Börsen-Zeitung: Ende des Versteckspiels, Kommentar zum Bankgeheimnis
von Detlef Fechtner
Frankfurt (ots) - Ausgerechnet Europas Agrarministern war es
gestern vorbehalten, einen Beschluss durchzuwinken, der zwar nichts
mit Landwirtschaft zu tun hat, aber der Dringlichkeit wegen einfach
den Ministern vorgelegt wurde, die gerade tagten. Ironischerweise
handelt es sich gerade dabei um eine EU-Regelung, die endlich einmal
das Prädikat "historisch" verdient: die Ausdehnung der
EU-Zinssteuer-Richtlinie.
Für 26 EU-Staaten bedeutet sie keine großen Änderungen, aber für
die beiden anderen - Luxemburg und Österreich - eine kleine
Revolution. Sie verabschieden sich von Quellensteuer und
Bankgeheimnis und stellen auf automatischen Informationsaustausch um.
Sie beenden damit ein langjähriges Versteckspiel. Denn seit den
Neunzigern blockierten Luxemburg und Österreich (und anfangs Belgien)
diesen Schritt, indem sie sich hinter Nachbarstaaten der EU
versteckten: Schaut doch nur in die Schweiz oder nach San Marino -
die machen das doch auch!
Mittlerweile hat sich jedoch vieles verändert. Erstens haben die
USA ihren Druck auf die Schweiz so sehr erhöht, dass Bern nachgeben
musste. Gleichzeitig wurden - von Zumwinkel bis Hoeneß - immer neue
prominente Fälle von Steuerhinterziehung publik, die das Thema in den
Abendnachrichten hielten und Europas Regierungen zwangen, eine
härtere Gangart einzuschlagen. Als vor neun Monaten eine
ungewöhnliche Koalition von Finanzministern aus Deutschland,
Frankreich, Italien, Spanien und Großbritannien - die "G5" -
erklärten, sie seien fest entschlossen, in der EU alle Schlupflöcher
zu schließen, war es nur eine Frage der Zeit, bis Luxemburg und
Österreich einlenken würden.
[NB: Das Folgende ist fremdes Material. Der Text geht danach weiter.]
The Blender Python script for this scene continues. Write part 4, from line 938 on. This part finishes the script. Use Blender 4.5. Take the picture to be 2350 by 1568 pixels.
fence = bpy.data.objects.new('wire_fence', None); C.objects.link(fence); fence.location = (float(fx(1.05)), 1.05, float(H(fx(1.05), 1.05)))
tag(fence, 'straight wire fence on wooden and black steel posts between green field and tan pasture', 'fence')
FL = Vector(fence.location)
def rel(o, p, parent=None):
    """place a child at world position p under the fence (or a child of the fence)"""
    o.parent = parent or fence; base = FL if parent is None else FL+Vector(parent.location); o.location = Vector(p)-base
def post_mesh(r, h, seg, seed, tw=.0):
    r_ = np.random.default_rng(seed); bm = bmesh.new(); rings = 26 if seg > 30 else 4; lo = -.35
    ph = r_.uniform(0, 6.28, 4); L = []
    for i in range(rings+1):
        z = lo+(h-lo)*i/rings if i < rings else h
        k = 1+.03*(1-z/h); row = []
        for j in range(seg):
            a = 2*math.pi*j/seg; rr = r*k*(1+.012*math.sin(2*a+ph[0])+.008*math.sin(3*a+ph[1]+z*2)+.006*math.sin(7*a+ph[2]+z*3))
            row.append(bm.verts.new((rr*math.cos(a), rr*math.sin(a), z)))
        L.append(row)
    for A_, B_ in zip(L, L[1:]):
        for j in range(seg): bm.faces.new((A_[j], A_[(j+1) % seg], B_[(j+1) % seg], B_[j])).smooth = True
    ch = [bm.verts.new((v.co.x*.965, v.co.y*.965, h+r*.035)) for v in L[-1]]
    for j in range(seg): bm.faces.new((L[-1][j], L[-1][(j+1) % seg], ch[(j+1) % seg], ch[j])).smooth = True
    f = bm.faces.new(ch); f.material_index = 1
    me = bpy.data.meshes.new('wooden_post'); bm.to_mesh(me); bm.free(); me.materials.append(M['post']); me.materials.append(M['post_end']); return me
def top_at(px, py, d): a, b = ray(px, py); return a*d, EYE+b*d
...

Gestern nun wurde die Erweiterung der
EU-Zinsrichtlinie abgehakt. Und weder die Schweiz noch Luxemburg
haben jetzt faktisch noch eine Chance, die Zusage der Umstellung auf
Informationsaustausch rückgängig zu machen.
Man mag der Ansicht sein, dass die EU ohne Unterstützung aus den
USA oder ohne die Hilfe von Datendieben und CD-Schmugglern nicht so
schnell an diesen Punkt gekommen wäre. Aber man kann auch
argumentieren, dass die Toleranz gegenüber Steuerhinterziehern und
jenen, die ihnen dazu die Möglichkeit bieten, prinzipiell weltweit
gesunken ist. Schließlich werden nächstes Jahr nicht nur EU-Staaten
untereinander Auskünfte weiterreichen, sondern auch Staaten, die
nicht einmal der OECD angehören. "Die Tage des Bankgeheimnisses sind
vorbei", behauptet EU-Kommissar Algirdas Semeta. Es könnte gut sein,
dass er recht behält - und zwar nicht allein für die EU.